This is My Story of Real Conversion
Holy Trinity church in Braamfontein, Johannesburg, the place where Sarah-Leah Pimentel had a profound moment of conversion. (Photo: Russell Pollitt SJ)
In last month’s column, I wrote that conversion is more than a single moment. Conversion often comprises many small events and encounters throughout our lives that lead us deeper into the heart of God.
Yet, in every Christian life, there are particular moments that stand out as significant conversion experiences. These moments are often associated with an encounter or a place.
This is why it is so important for the Church to create spaces that encourage and facilitate encounters between the human soul and God, and among the community of human hearts thirsting to know and love God more.
Let me tell you a story that I share with my RCIA group each year.
I was born and raised a Catholic.

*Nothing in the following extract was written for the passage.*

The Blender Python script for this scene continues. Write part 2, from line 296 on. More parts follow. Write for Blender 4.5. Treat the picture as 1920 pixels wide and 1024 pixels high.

My parents went to great effort to ensure I received religious instruction in the home. I was sent to a Catholic school. Mass on a Sunday was non-negotiable and I grew up watching my father serving our local parish community.
As I grew, I also became involved in the life of my parish as part of the youth.
The dinner table was often animated by conversation on a range of religious topics, from prayer, to the workings of the Vatican and the role of Christianity in the world.
Despite that, after finishing high school and immersing myself in university life, the faith I had grown up with began to wane. I felt that the teachings of the Church, its liturgy, and community activities began to lose some of their novelty.
By the time I had reached the last year of my studies, I confided in a religious Sister that I didn’t think I believed any more. She urged me to keep going through the motions, even though I didn’t feel anything.
It seemed strange advice, but I had a high regard for her and so I decided to give it a try.
In the midst of all this, the then-Ignatian Institute invited me to do a prayer guide course. I said yes, because I didn’t really feel like explaining why I didn’t actually want to do it!
As Divine Providence would have it, being on time for the weekly sessions meant taking a bus that would get me to the venue—the hall adjoining Holy Trinity Church in Braamfontein in Johannesburg—an hour early. And everything would still be locked up. The only open (and safe) place to wait was inside the church.
But I didn’t really believe anymore. So mostly, I caught up on studying while I waited.
A peace that surpasses all understanding
One morning, as I sat there, I questioned God out loud in an empty church, asking if he really was there. Of course, nothing happened.
A week later, as I sat there — expecting nothing in particular — I felt a tremendous peace and love. In that moment, I knew without a doubt that God exists and loves me.
I have never felt anything like that again, nor have ever experienced such a degree of certainty in anything as at that moment.
That was the day I truly believed. My Catholic faith was no longer the one passed down to me, but one that I took on as my own.
That day was the day I converted.
The years have come and gone. I’ve moved on to other cities, jobs, parishes, ministries.
And for the most part, I’ve forgotten about this inner-city church with its open doors. Doors which opened to students fleeing a security crackdown on campus. Doors which open to provide food and human warmth to homeless people. Doors which open to welcome the marginalised.
Last month, I had the opportunity to attend the ordination to the diaconate of a friend at Holy Trinity. Being in this church for the first time in many years, I was filled again with the gratitude of that moment when I truly believed.
Looking back, I now realise that the moment of graced encounter I experienced in the silence of an empty church was tied to so many other things.
Lifelong friendships were forged in the shadow of that church. The discovery of the Holy Spirit-filled mission to help in bringing others to the heart of God began here too.
All of this was possible only because a church in the heart of South Africa’s most dangerous city keeps its doors open.
In a time of bolted church doors, this inner-city church is a true oasis for souls who can come in at any time of the day. Its open doors opened my own heart.
May many more find solace and consolation there.
And what about all the other churches in cities, slums, and villages throughout South Africa? Are they open doors for an intimate encounter with the God of life, who can convert even the hardest of heart?